New England Antiquities Research Association

 

What (and why) is Serpent Mound?

Reprinted from azcentral.com

by Dan Kincaid

 


 

December 2, 2003

 

Question: What is Ohio's Serpent Mound?


Answer: The Serpent Mound, or Great Serpent Mound, is an ancient Native American earthwork in Adams County in southeastern Ohio that is said to be the largest prehistoric effigy of a snake in the United States.


The mound averages 4 or 5 feet in height, 25 feet in width and is more than 1,300 feet long.


It appears to depict a great undulating snake with a coiled tail and its mouth agape, about to swallow an egg, although some think the "egg" is actually the snake's head or eye.

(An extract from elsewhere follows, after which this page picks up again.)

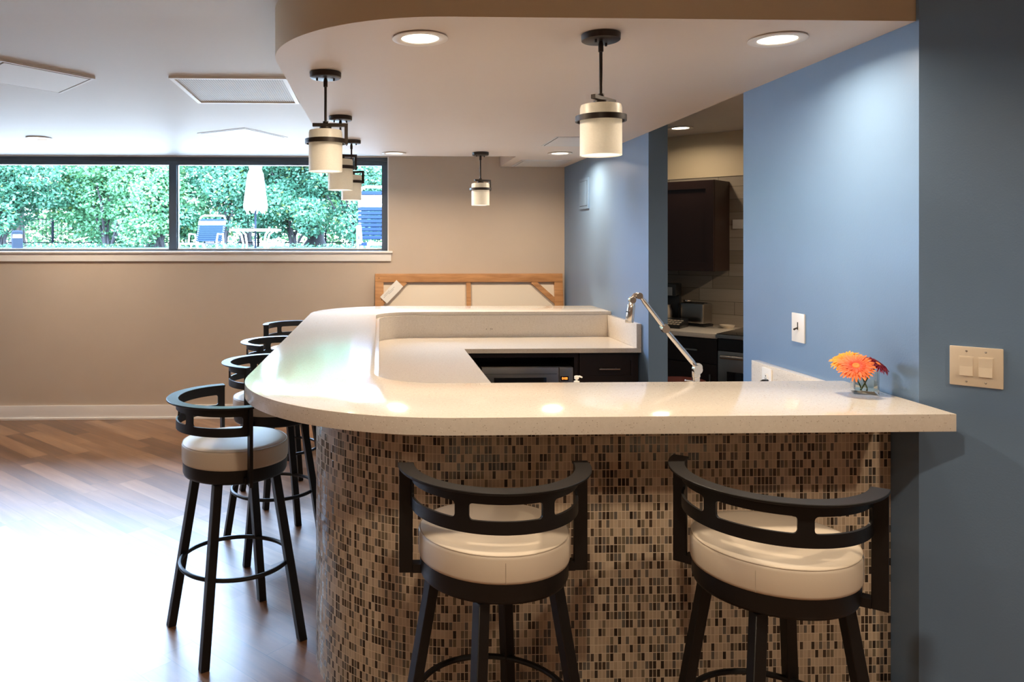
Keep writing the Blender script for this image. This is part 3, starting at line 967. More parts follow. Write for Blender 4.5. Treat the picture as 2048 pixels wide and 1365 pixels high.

Like the great prehistoric figures incised into the deserts of Peru, the Serpent Mound is best viewed from above. (There is an observation tower at the site.)


Scholars became aware of Serpent Mound in the 1840s. It has been thought to have been raised by the people of the Adena culture, which flourished from perhaps 1000 B.C. to about A.D. 200. Adena burials have been found near the mound.


Recent radiocarbon dating, though, suggests that Serpent Mound was erected much later, between A.D. 900 and A.D. 1200, with one researcher dating it around 1070, about the time the Normans conquered England.


If the new dating is correct, then the "Fort Ancient" culture rather than the Adena culture probably built it. The Fort Ancient people were fond of using images of snakes in their artwork.


Some researchers believe Serpent Mound is aligned with the summer and winter solstices. Others note that a supernova was visible in 1054 and speculate that this apparition led to the raising of the mound. The brightest recorded pass of Halley's Comet occurred in 1066, and this, too, may have inspired the construction of the mound.


Interestingly, the mound is believed by some geologists to lie within a greatly eroded prehistoric meteor crater. The crater, if that is what it is, was formed as long ago as 320 million years, ages before humans appeared, and the Indians' erection of the mound in it must have been purely coincidental. Or was it?